Belakangan ini, jagat media sosial Indonesia dihebohkan dengan kehadiran dua bocah bersaudara yang menyebut diri mereka Gen Alfarizi. Bukan sekadar konten kreator biasa, mereka tampil sebagai pemburu hantu cilik yang menjelajahi tempat-tempat angker sembari menyampaikan penjelasan ilmiah terkait mitos gaib yang berkembang di masyarakat.
Unik, cerdas, dan berani---konten mereka berhasil menyentil nalar publik dan membuka diskusi baru: Benarkah tempat angker itu benar-benar berhantu, atau sekadar ilusi dari otak manusia?
Fenomena Gen Alfarizi menjadi momentum penting untuk kembali mengupas realitas di balik mitos hantu---bukan dengan pendekatan mistis, tetapi melalui lensa psikologi dan neurosains.
Mengapa Kita Takut pada Hantu?
Ketakutan terhadap hantu merupakan bentuk ketakutan arketipal, yakni rasa takut yang diwariskan secara turun-temurun melalui budaya dan lingkungan sosial. Dalam istilah psikologi, ini disebut sebagai fear conditioning---di mana individu belajar takut melalui cerita, pengalaman orang lain, atau peristiwa yang dikaitkan dengan ancaman tak terlihat.
Namun yang menarik, rasa takut terhadap makhluk halus sering kali muncul di tempat gelap, sunyi, dan asing. Hal ini dijelaskan dalam neurosains sebagai kerja dari bagian otak yang disebut amygdala---pusat emosi yang sangat sensitif terhadap potensi bahaya.
Menurut Joseph LeDoux, seorang ahli neurosains dari New York University, amygdala berperan dalam menimbulkan reaksi "fight or flight" saat seseorang merasa terancam, meskipun ancaman itu tidak nyata. Maka tak heran, saat berada di rumah kosong atau bangunan tua yang remang-remang, otak kita langsung mengaktifkan alarm ketakutan.

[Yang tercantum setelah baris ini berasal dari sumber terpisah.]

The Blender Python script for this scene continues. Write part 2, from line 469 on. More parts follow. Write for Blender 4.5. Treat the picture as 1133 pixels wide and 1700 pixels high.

Ilusi, Halusinasi, dan Persepsi: Kawan Lama dalam Mitos Gaib
Ketika kita merasa ada "sosok" di sudut ruangan, sering kali itu bukan penampakan nyata, melainkan hasil dari pareidolia---yakni fenomena di mana otak mencoba mengenali pola, seperti wajah, dari benda-benda acak (seperti bayangan, tirai, atau retakan tembok). Ini adalah strategi bertahan hidup otak manusia yang sudah berlangsung sejak zaman prasejarah.

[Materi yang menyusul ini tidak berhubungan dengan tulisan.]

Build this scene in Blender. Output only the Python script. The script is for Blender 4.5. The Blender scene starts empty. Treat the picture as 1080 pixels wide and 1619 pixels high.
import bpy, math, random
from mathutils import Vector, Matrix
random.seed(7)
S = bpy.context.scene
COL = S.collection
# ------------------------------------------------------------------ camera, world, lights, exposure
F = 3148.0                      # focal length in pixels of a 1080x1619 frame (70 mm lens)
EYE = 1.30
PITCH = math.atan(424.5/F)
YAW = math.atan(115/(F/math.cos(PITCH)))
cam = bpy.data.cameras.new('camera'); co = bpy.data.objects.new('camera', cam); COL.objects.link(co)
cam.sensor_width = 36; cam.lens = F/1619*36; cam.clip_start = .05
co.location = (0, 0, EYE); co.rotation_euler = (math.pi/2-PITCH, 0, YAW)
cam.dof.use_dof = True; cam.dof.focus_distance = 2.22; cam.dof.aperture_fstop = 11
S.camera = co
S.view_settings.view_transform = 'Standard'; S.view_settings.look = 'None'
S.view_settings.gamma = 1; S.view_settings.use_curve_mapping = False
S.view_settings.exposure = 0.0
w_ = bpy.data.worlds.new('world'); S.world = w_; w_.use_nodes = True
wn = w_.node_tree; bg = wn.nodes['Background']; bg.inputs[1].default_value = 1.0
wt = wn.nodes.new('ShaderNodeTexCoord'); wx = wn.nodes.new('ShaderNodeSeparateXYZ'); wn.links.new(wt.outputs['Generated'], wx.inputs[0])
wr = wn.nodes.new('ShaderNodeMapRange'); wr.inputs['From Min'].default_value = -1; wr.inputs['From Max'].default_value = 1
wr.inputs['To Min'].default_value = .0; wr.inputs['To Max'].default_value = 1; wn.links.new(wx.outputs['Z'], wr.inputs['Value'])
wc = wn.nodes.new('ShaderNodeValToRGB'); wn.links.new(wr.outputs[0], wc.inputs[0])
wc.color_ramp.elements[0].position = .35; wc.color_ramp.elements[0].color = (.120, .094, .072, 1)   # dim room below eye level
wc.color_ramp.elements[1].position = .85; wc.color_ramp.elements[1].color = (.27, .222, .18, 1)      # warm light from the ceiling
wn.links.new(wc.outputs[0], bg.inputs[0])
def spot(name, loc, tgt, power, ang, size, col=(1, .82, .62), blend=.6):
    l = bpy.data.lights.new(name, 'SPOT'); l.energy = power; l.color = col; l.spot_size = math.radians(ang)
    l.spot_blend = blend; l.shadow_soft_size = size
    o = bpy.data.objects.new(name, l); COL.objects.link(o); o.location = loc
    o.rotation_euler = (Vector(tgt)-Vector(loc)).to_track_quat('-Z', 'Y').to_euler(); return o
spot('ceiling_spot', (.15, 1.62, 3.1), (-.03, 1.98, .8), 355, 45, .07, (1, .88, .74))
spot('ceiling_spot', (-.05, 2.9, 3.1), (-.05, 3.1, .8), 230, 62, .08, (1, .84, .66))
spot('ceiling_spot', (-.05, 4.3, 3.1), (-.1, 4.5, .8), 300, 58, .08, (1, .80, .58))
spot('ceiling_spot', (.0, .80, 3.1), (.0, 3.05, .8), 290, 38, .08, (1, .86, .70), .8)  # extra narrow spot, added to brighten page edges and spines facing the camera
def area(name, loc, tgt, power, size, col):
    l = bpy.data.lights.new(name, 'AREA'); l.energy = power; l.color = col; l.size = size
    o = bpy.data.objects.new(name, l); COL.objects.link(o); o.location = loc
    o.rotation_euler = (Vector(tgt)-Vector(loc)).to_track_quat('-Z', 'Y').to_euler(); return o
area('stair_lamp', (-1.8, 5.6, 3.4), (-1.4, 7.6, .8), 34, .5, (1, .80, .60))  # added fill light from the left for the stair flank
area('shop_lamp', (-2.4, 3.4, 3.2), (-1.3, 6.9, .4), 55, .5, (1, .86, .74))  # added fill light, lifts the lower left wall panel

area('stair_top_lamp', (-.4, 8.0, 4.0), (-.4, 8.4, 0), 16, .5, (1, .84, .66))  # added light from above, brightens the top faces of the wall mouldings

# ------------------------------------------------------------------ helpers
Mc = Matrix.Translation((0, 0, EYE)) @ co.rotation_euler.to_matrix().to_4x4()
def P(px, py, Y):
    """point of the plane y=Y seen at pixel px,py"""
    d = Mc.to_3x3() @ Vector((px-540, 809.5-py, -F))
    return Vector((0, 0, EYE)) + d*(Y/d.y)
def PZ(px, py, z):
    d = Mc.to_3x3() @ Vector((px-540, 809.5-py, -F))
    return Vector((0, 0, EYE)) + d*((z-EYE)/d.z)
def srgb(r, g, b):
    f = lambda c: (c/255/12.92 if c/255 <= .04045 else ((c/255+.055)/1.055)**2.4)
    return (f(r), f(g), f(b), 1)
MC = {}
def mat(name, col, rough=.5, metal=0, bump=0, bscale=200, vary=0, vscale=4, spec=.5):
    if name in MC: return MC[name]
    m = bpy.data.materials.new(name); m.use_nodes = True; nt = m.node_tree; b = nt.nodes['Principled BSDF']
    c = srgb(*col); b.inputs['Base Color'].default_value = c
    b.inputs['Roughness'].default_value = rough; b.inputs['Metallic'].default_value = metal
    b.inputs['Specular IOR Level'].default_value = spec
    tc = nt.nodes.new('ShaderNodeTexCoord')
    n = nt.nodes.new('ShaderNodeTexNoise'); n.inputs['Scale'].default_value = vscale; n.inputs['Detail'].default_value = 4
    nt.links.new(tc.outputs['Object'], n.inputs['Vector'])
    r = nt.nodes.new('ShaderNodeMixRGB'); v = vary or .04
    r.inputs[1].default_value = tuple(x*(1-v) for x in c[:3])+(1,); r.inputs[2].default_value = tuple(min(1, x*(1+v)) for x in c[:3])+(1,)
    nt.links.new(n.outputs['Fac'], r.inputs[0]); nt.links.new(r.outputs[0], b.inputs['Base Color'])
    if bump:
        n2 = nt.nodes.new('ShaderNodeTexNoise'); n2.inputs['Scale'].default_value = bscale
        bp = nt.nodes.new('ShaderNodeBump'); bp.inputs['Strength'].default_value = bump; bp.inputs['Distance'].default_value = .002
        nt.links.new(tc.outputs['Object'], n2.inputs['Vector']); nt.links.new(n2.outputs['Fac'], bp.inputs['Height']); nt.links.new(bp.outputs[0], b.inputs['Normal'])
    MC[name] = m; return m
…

Selain itu, kondisi psikologis seperti kelelahan, stres, insomnia, atau bahkan ekspektasi sosial bisa memicu halusinasi ringan. Misalnya, seseorang yang diberi tahu bahwa suatu rumah berhantu, akan lebih mudah "merasakan" kehadiran entitas mistis karena pengaruh suggestibility.
Penelitian dari University of London menunjukkan bahwa individu yang meyakini keberadaan hantu lebih rentan mengalami sensasi seperti "merasakan kehadiran makhluk lain", padahal itu hanya respons tubuh terhadap sugesti.
Gen Alfarizi: Sains Populer dari Mulut Anak-anak
Di tengah dominasi konten horor yang cenderung menakut-nakuti dan memperkuat stigma, Gen Alfarizi hadir sebagai angin segar. Dalam video-video mereka, dua bocah ini menjelajah tempat yang disebut angker dan justru menyampaikan penjelasan logis dengan bahasa sederhana.